As crypto continues to evolve rapidly with increased adoption and regulation, legal decisions surrounding it are also keeping pace.
Just recently, a United States federal judge has decided that participants in decentralized autonomous organizations (DAOs) can be held liable for the actions of other members under California’s partnership laws.
Particularly, Judge Vince Chhabria of the US District Court for the Northern District of California ruled that the governing body behind Lido DAO qualifies as a general partnership under state law.
This ruling has major implications for the decentralized finance (DeFi) sector, as it could legally hold DAO members responsible for the organization’s activities.
According to the report, the lawsuit, brought forth by investor Andrew Samuels, stems from his purchase of tokens issued by Lido DAO. Samuels claimed financial losses and argued that the DAO had failed to register its tokens as securities with the US Securities and Exchange Commission (SEC).
Consequently, he sought to hold Lido DAO and its identifiable partners liable under Section 12(a)(1) of the Securities Act which states that “purchasers are allowed to sue sellers for offering or selling a non-exempt security without registering it.”
In his decision, Judge Chhabria found that Samuels had “sufficiently alleged” that Lido DAO and its identifiable partners could not claim immunity from legal liability.
The court ruled that Lido DAO meets the criteria of a general partnership under California law, thereby holding its partners accountable for the crypto organization’s actions.
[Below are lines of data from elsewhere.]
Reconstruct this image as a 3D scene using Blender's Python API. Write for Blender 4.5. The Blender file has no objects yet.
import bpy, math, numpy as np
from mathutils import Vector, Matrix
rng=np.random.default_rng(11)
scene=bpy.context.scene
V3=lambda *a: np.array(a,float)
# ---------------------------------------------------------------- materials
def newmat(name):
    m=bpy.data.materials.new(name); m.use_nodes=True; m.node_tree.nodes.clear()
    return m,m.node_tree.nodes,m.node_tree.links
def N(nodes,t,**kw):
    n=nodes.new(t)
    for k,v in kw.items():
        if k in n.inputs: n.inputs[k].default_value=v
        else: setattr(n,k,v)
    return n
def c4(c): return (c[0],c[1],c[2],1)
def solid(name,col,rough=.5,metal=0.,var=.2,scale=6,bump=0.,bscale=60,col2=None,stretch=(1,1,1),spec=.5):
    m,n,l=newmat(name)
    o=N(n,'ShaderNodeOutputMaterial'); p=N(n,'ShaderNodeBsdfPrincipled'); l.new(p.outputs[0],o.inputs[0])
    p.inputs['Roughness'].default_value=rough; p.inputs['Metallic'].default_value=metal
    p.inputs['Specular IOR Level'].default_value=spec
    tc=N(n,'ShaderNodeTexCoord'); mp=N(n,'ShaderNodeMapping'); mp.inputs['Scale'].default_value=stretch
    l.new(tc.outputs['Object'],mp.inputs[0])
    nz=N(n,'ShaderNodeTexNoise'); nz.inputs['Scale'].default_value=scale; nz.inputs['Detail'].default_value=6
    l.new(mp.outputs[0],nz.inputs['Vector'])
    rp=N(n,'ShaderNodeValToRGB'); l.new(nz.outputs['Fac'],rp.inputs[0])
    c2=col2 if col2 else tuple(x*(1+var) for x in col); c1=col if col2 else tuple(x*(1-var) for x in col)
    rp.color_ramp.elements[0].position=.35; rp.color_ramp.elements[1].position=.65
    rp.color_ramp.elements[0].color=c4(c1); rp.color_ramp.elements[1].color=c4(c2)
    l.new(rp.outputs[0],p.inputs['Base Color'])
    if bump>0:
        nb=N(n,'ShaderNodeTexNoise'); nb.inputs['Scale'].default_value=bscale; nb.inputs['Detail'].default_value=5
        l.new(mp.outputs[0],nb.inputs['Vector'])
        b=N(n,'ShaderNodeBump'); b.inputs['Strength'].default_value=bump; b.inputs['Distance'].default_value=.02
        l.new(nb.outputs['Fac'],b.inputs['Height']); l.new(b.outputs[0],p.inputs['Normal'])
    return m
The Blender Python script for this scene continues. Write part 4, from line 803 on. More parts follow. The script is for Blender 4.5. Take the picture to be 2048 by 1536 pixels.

This interpretation has set a new precedent for how crypto DAOs, which operate without centralized management, may be regulated under existing partnership laws.
Samuels identified four major institutional investors—Paradigm Operations, Andreessen Horowitz, Dragonfly Digital Management, and Robot Ventures—as alleged partners within the Lido DAO.
He claimed that these entities played active roles in the governance and operations of Lido DAO, thereby assuming partnership responsibilities that could expose them to liability for the DAO’s actions. In response, all four firms sought to have the case dismissed.
The court, however, only approved Robot Ventures’ motion to dismiss, citing insufficient evidence to establish it as a general partner.
Meanwhile, Paradigm, Andreessen Horowitz, and Dragonfly’s dismissal requests were rejected, as the judge found their participation in Lido DAO’s governance sufficient to categorize them as general partners under state law.
The ruling has led to significant debate within the crypto and DeFi communities. Legal experts warn that this precedent could lead to “increased liability” for DAO participants, potentially stifling decentralized governance.
For instance, Miles Jennings, general counsel and head of decentralization at a16z Crypto, commented on the implications of the court’s decision.
Jennings emphasized that even minimal involvement, such as posting in a DAO’s forum, could now expose members to liability under California’s partnership laws. This, he warned, represents a critical challenge for decentralized governance and calls for greater legal clarity.
Today, a California judge dealt a huge blow to decentralized governance.
Under the ruling, any DAO participation (even posting in a forum) could be sufficient to hold DAO members liable for the actions of other members under general partnership laws.